Зорге сразу отметил, что Москва очень изменилась. На фотографиях города 1935 года можно увидеть, как произведенные в Советском Союзе автомобили и новенькие автобусы “ГАЗ” на двадцать посадочных мест обгоняют запряженные лошадьми телеги на новоявленной улице Горького, бывшей Тверской[5]. Грандиозный Генплан реконструкции Москвы преображал город в новый социалистический мегаполис. Только что открылась первая линия московского метро. Новые конструктивистские здания таких радикальных архитекторов, как Ле Корбюзье и Константин Мельников (и ни одного проекта бывшего мужа Гельмы Отт, Эрнста Мая, уехавшего из Москвы в 1933 году, после того как все его предложения были отвергнуты), вырастали на месте дореволюционных деревянных и барочных купеческих усадеб. На Манежной площади выросла новая приземистая гостиница “Москва” с асимметричным фасадом, потому что, как гласит легенда, Сталин подписал оба варианта проекта, которые ему принесли на одобрение, и никто не осмелился спросить, какой же из них предпочитает “хозяин”. А победу будущего над прошлым символизировали новые пятиконечные звезды с электрической подсветкой, установленные летом того года на шпилях башен Кремля.

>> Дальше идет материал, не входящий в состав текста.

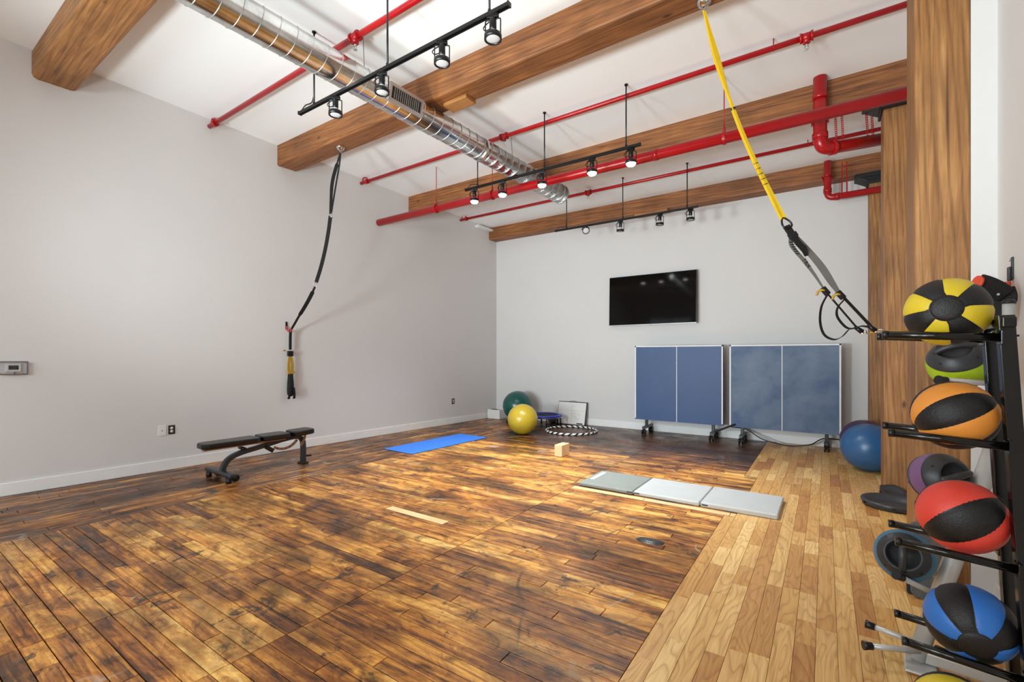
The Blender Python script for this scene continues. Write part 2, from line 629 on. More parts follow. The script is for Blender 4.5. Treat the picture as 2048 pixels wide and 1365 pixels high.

Первым делом Зорге, разумеется, зашел к Кате. Ее подруга Вера Избицкая вспоминала, как в день его приезда пара пришла к ней в “Интурист” на второй этаж отеля “Метрополь”. “Они сияли от счастья”, и Катя уговорила подругу прийти к ним в гости отметить возвращение ее мужа. Вера пыталась сопротивляться, говоря, что не может уйти до конца рабочего дня, но Зорге не принимал возражений. “Нет, девочки, мой приезд нужно отметить!” – сказал он им[6]. Вере Зорге показался “обаятельным и остроумным”, хотя его слушательницы “не знали, что из его рассказов правда, а что вымысел”. Но в одном Зорге был серьезен. Обращаясь только к Кате, но в пределах слышимости Избицкой он пообещал: “Теперь-то я никуда не уеду, Катюшка. Мы больше не расстанемся. Мне обещают работу в Москве, в Институте марксизма-ленинизма. Я ведь люблю свое дело… А пока мы с тобой поедем на юг. Я давно мечтал побывать на Черном море… ”[7] Возможно, когда Зорге говорил это, он и сам верил в свое обещание.